My choice of expressing myself in what is our father-tongue rather was a conscious one. Because I never intend to publish these in hard-copies, never intend to be known as a poet in the public, I wanted a space where even Indian-English novels have failed to reach…at ground-zero, a place where local Bangla rock-bands have reached (and failed to reap results), a level where pure expression is possible because culture has still not reached there with its codifications and history of the normative. The magic of words have never failed, but culture has failed miserably. I needed a space, during a moment of crisis in my life, to start from a scratch, to pour myself into words and imminently forgetting it, to give birth to a self and see it flicker and die within moments, to gather all achievements and feel it all as ‘virtual’ the next morning. Blogging, thankfully, has no history or canons; no tradition as yardsticks, no landmarks to imitate or fight with. At least sitting by my keyboard I can start with my emotions and arrive elsewhere…
Phew! I have still not said anything about the adorning of the surface of a loss…
II.

I need to end today’s post mentioning a rich discovery of mine in the blogosphere. I just stumbled across someone’s blog few days – no, nights – ago. She calls herself ‘Average Jane’, she is a mother of a little girl and in her late 30s. As someone commented that the edge of her words grow ever-sharper, she said that she continues writing till she bleeds (probably you can hear her “ouch!” and see her licking her thumb and a crimson patch in the keyboard). Reading, rather viewing her short posts I became embarrassed that I am such a loquacious one. She writes short and sharp prose-pieces. Visit her blog.

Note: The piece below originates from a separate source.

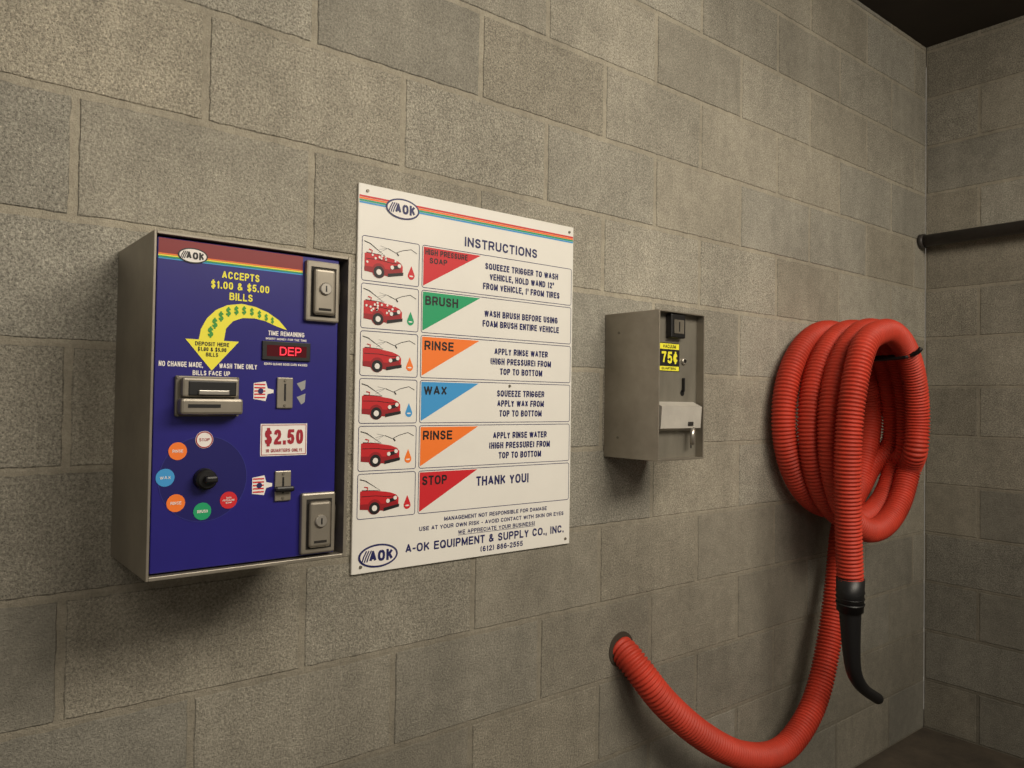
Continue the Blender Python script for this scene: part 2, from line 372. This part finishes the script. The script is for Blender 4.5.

She has the voice of a story-teller. Someone told that her daughter is surely having a gala time. But she tells stories with a sudden end rather than a satisfying closure. She would whisper like an woman untimely retired to a land without happenings but infused with memories. One wonders: one has listened to grandmas telling stories, and one thought that younger women have lost their abilities to store memories which can surface – decades latter – like lullabies without tunes. And suddenly I hear someone, just a few years older than me, digging up watery memories and pouring it down my throat. She would talk about objects of memories: about a grandfather clock and its strange hands, about a “cupboard full of pretty knickknacks” and “dainty Japanese dolls”, pink umbrellas and red balloons and sketchbooks. She would talk about a boy who is running forever, a girl named Jasmine and her half-hidden friend Gopu and a mild-looking friend who beheaded a soldier in her dreams or a man in the train reading financial news within whom a question is born. When she writes subtly about eros one shivers back to the memory of how women remembers those zones of your body you never knew existed, when she writes about fears you feel that the nightly corridor down there is not exactly breath-less, when she talks about relationships she might say: “I am who I am because of what my mother made me and my daughter now every single day”.
She is from my city. She exactly is an instance of how blogging has liberated the voice of many women of this age. Reading her posts – I have all pages saved in my computer, the way I do it – I recalled Charulata writing in Satyajit Ray’s film. She says my writings make her nostalgic of her college days and I feel – like many of you my wonderful friends have made me feel – that even if I don’t matter in this world, I might have some value. A day is made. Rather a night, which the next day will undo.